> **Provided records**
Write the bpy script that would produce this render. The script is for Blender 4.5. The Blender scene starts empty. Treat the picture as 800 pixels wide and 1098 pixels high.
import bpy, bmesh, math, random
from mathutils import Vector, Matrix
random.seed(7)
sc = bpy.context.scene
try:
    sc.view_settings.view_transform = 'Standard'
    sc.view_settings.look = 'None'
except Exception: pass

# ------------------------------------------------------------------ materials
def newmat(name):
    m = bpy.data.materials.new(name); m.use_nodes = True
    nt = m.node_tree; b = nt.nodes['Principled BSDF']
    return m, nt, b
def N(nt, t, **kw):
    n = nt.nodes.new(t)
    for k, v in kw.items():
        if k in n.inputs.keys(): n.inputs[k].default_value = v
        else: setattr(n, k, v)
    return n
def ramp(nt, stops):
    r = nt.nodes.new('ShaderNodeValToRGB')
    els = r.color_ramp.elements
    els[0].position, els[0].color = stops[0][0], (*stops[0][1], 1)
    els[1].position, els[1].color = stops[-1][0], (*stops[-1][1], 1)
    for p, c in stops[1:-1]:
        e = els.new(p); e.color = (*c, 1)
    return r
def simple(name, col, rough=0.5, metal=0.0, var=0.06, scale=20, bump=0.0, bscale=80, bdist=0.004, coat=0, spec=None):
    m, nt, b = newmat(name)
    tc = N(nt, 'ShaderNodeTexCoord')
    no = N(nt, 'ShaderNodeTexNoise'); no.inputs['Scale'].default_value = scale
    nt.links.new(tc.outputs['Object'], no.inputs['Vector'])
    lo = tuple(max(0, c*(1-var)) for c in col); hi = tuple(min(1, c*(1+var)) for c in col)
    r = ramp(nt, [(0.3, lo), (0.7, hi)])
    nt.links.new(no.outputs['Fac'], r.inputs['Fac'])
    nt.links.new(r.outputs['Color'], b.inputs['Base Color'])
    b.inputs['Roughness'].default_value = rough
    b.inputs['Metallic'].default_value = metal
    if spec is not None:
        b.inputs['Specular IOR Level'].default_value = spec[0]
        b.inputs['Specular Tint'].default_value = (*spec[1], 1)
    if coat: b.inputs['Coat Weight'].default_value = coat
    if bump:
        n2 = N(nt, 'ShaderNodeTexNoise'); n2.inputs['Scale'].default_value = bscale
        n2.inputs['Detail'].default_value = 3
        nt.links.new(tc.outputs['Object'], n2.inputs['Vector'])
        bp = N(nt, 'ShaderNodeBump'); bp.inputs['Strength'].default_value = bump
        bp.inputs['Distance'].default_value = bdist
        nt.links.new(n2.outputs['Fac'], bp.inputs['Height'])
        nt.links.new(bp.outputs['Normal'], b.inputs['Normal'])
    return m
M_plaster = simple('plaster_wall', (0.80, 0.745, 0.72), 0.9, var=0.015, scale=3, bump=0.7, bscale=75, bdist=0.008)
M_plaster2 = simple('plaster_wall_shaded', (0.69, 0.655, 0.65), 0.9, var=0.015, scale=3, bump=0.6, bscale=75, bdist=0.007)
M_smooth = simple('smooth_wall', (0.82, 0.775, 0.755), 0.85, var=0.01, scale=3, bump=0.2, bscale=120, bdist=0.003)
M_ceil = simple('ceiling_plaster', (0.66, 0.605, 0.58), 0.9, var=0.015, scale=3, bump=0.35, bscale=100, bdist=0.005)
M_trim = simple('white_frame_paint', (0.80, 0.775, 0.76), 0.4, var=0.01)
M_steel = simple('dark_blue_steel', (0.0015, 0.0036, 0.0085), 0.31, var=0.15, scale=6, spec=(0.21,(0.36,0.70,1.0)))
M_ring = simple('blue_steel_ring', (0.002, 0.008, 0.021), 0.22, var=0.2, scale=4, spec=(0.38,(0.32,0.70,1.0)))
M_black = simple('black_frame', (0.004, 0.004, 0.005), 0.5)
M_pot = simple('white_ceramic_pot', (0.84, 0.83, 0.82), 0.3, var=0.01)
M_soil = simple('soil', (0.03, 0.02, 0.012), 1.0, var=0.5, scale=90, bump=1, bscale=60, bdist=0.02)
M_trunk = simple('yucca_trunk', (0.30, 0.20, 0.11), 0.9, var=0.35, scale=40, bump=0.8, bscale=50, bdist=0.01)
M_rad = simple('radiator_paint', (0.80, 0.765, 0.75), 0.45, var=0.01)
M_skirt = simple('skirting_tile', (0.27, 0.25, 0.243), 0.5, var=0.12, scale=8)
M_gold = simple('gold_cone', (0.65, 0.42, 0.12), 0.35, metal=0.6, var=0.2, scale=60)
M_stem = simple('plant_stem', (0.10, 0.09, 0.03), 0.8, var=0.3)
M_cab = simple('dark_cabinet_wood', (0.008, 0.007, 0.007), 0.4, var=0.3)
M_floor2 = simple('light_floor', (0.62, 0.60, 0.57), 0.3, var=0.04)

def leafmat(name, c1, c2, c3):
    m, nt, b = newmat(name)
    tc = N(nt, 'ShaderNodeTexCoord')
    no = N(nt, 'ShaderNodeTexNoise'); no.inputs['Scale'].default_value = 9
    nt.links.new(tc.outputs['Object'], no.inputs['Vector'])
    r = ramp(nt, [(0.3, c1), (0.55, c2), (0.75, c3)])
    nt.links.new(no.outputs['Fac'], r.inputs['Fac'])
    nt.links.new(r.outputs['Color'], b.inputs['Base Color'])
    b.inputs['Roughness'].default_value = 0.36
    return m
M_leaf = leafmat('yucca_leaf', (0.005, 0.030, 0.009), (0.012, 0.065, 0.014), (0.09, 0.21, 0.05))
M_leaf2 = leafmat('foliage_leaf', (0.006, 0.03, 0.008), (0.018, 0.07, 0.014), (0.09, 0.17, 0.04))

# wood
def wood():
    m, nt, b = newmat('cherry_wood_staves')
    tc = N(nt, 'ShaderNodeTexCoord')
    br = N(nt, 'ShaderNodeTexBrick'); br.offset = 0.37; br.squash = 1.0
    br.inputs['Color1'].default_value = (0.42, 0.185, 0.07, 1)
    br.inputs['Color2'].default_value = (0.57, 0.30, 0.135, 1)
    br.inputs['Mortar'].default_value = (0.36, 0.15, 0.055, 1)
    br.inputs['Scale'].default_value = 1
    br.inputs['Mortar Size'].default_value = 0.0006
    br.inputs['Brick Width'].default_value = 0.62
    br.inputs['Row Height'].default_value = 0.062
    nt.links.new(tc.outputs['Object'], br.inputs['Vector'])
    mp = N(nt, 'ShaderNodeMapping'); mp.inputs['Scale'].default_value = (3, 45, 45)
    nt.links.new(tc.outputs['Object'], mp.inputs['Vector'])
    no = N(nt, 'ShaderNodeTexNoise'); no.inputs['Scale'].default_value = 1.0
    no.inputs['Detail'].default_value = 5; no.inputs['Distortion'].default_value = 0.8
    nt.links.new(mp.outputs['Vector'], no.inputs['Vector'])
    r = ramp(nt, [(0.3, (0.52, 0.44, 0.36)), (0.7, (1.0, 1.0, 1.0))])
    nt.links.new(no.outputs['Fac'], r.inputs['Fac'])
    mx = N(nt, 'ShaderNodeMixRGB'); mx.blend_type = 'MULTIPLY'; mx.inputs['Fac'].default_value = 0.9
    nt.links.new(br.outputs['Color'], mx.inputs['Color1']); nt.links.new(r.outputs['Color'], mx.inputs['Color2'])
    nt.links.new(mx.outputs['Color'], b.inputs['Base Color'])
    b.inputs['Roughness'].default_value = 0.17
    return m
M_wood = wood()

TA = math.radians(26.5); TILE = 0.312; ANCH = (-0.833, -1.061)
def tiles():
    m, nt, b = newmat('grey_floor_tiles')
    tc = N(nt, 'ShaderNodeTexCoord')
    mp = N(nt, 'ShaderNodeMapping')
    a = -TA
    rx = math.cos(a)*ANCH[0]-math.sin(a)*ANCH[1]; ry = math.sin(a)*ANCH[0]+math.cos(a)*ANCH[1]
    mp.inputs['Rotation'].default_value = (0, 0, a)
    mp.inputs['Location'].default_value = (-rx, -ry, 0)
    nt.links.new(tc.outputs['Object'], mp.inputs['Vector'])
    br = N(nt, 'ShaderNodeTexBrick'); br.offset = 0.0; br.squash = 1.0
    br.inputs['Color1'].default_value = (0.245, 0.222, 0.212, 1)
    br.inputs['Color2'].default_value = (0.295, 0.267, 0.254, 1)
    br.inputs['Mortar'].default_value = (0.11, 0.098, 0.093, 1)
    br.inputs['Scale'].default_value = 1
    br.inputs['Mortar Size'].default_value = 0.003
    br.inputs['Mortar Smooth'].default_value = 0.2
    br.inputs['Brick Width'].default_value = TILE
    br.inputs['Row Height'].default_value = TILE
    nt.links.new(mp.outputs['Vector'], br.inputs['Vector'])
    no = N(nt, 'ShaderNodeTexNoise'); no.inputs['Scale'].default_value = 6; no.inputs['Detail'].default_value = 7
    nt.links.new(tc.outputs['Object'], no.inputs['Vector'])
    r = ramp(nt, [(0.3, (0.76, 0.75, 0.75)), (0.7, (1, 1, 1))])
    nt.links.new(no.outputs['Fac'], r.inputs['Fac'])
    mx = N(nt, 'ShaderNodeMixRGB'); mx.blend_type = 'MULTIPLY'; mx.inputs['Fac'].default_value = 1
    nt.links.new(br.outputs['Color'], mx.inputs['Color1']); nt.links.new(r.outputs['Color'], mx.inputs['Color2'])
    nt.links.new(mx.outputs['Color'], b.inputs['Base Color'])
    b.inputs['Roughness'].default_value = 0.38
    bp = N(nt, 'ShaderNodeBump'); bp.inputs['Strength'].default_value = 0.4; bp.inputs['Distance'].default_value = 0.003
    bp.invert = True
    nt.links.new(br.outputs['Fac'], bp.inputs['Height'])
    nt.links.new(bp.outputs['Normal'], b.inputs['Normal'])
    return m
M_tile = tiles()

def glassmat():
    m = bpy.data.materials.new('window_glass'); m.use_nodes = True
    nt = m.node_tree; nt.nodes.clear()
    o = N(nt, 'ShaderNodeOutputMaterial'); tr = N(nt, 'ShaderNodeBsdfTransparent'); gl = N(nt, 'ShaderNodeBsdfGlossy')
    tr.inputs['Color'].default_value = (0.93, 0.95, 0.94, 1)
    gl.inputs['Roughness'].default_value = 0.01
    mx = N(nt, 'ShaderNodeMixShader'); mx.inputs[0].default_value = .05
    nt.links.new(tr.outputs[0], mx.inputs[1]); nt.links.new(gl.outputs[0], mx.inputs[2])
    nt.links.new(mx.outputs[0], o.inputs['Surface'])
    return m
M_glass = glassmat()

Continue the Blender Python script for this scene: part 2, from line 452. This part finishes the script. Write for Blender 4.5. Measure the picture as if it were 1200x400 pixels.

> **What the task requires**
Copy exactly the lines from the top of the entries through the line with "except Exception: pass" in it, please, keeping both ends and adding nothing.

> **Solved problem**
Write the bpy script that would produce this render. The script is for Blender 4.5. The Blender scene starts empty. Treat the picture as 800 pixels wide and 1098 pixels high.
import bpy, bmesh, math, random
from mathutils import Vector, Matrix
random.seed(7)
sc = bpy.context.scene
try:
    sc.view_settings.view_transform = 'Standard'
    sc.view_settings.look = 'None'
except Exception: pass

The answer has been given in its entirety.